Les moments de faiblesse ou de maladresse des personnages principaux renforcent l’effet comique et humain. Il ne s’agit pas d’une satire outrancière, mais d’un portrait où l’exagération reste proche de la réalité. La saison montre enfin une évolution subtile de certains personnages, notamment Gonzalo, qui tente d’apprendre de ses erreurs tout en restant fidèle à son style maladroit. Jacobo, malgré ses excès, révèle occasionnellement une part de fragilité, ce qui évite de le réduire à un simple cliché de coach arrogant. Julia continue de servir de point d’équilibre, mais son rôle reste essentiel pour que le spectateur puisse observer les absurdités du coworking sans être complètement submergé.
En conclusion, cette première saison de Entrepreneurs n’est pas une révolution de la comédie télévisuelle. Elle n’a pas besoin de l’être. Ce qui importe, c’est sa capacité à observer et à faire ressentir le ridicule et la fragilité des personnages dans un environnement très contemporain. La série se tient, épisode après épisode, et montre que la comédie peut être un outil pour comprendre les travers d’un certain milieu professionnel. Les 25 minutes par épisode passent vite, et même si certaines situations se répètent, l’ensemble reste agréable et stimulant.

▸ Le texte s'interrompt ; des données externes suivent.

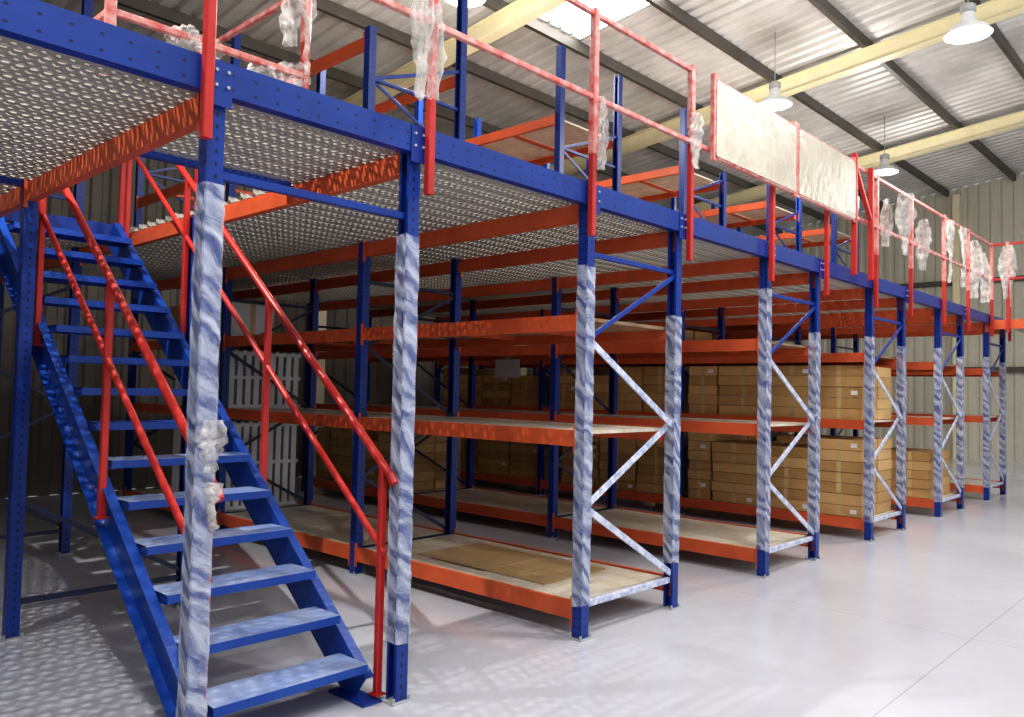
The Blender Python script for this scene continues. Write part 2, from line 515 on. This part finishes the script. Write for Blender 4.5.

Pour moi, Entrepreneurs trouve sa place parmi les productions comiques espagnoles récentes qui osent traiter des sujets contemporains avec un ton humain et direct. Elle ne transforme pas le ridicule en grotesque, mais en fait un miroir dans lequel il est difficile de ne pas se reconnaître, au moins un peu. Si la série continue, il sera intéressant de voir comment elle enrichira ses personnages secondaires et si elle parviendra à approfondir encore davantage cette satire du monde des start-ups. Pour l’instant, cette saison 1 remplit sa mission : faire rire, faire réfléchir et montrer, sans fioritures, l’envers du décor entrepreneurial.
Note : 6.5/10. En bref, Entrepreneurs trouve sa place parmi les productions comiques espagnoles récentes qui osent traiter des sujets contemporains avec un ton humain et direct. Elle ne transforme pas le ridicule en grotesque, mais en fait un miroir dans lequel il est difficile de ne pas se reconnaître, au moins un peu.